One consideration for the eventual location was “the availability of an affordable piece of property,” Root said. “We’re a not-for-profit organization so we don’t have all the money in the world and we have to depend on our members to provide that.”

Root said they looked all over Calgary but noticed that a lot of their members were moving to the southeast quadrant of the city.

“When we were first looking at property out here,” Root said, “I drove around the area for an afternoon and counted 30 trucking companies and another dozen or so companies that have the kind of trucks we deal with.”

The icing on the cake was the opening of another area to the south in which another 15 to 20 companies had set up shop so, “when you think about the concentration of trucking companies out in this area it was a given,” he said. “It all came together and we ended up in the right place at the right time and with the right piece of property, so it worked out well.”

The $3.5 million Centre of Excellence includes two state-of-the-art training rooms with computers and video projectors, the larger of which can hold 30 people at a time easily. There’s also a computer lab where people can work either individually or in small groups -and the building also features a large truck bay training facility with room for a tractor-trailer to be pulled in and tables and chairs set up around it so practical, hands-on training can be performed.

“It’s a huge improvement in the type and size of training facilities we can offer,” Root said, pointing out that the old building on Blackfoot Trail only had one room for training. The office was so small that they had to double up purposes sometimes, as remembered fondly during the opening speeches when a tale of holding meetings in the kitchen was recounted. Now there’s room for a separate board room and enough storage areas to swing several cats.
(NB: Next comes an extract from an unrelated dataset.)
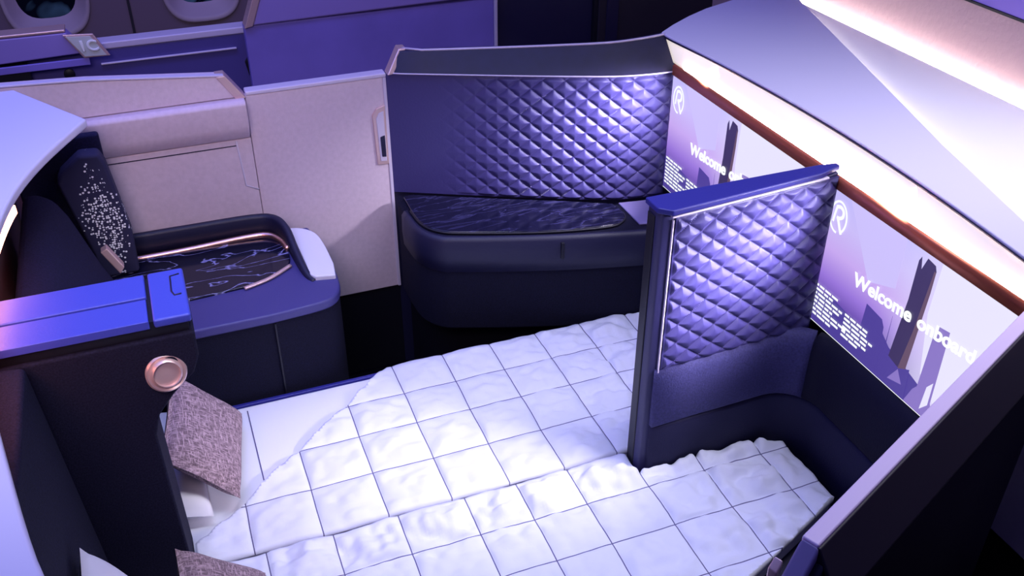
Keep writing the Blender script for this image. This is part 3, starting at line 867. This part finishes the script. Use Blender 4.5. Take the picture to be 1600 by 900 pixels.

Root hopes the new elbow room will lead to more use. “In the old building we probably had the training facilities booked three days a week for at least 10 months of the year,” he said, “so now the challenge is to fill these training rooms for at least the same amount of time.” Root claimed the AMTA is already getting “a huge amount of interest” not only for its own training programs but from members who want to use the facility for their own programs, which the association will allow for a small fee. “We’re here for the benefit of the industry and that’s what we’re trying to do,” Root said.

Great new digs aside, these remain challenging times for the AMTA.

“We still have our struggles,” Root admitted. “There are still lots of companies out there who don’t see the need for an association, but on the plus side we have a good core group of companies -a lot of the large companies in the province are members -and that shows that there’s both interest and need. It’s just a matter of getting out and showing people who may not realize it yet that we do some good things and we have value for their industry.”

Root’s core message is that while the AMTA is there to represent the industry, “they need to be involved with us for us to represent them. We can represent what we think the industry wants but unless the industry actually tells us what they want all we’re doing is guessing, so we need the involvement of all the industry.”

Root pointed to the broad spectrum of businesses that make up the transport industry -diverse sectors and companies of various sizes, from the oil industry to logging, from cattle hauling, to bulk. “You name it,” he said. “And to represent them well, we need to have their involvement and their input and we can’t have that unless they join us and become part of the group.”

Members can book the AMTA’s training room for $100 a day, which Root said is cheap compared to other places, and non-members can book the facility as well, “but it costs more,” he said. “It’s here for our members and that’s another incentive to join.”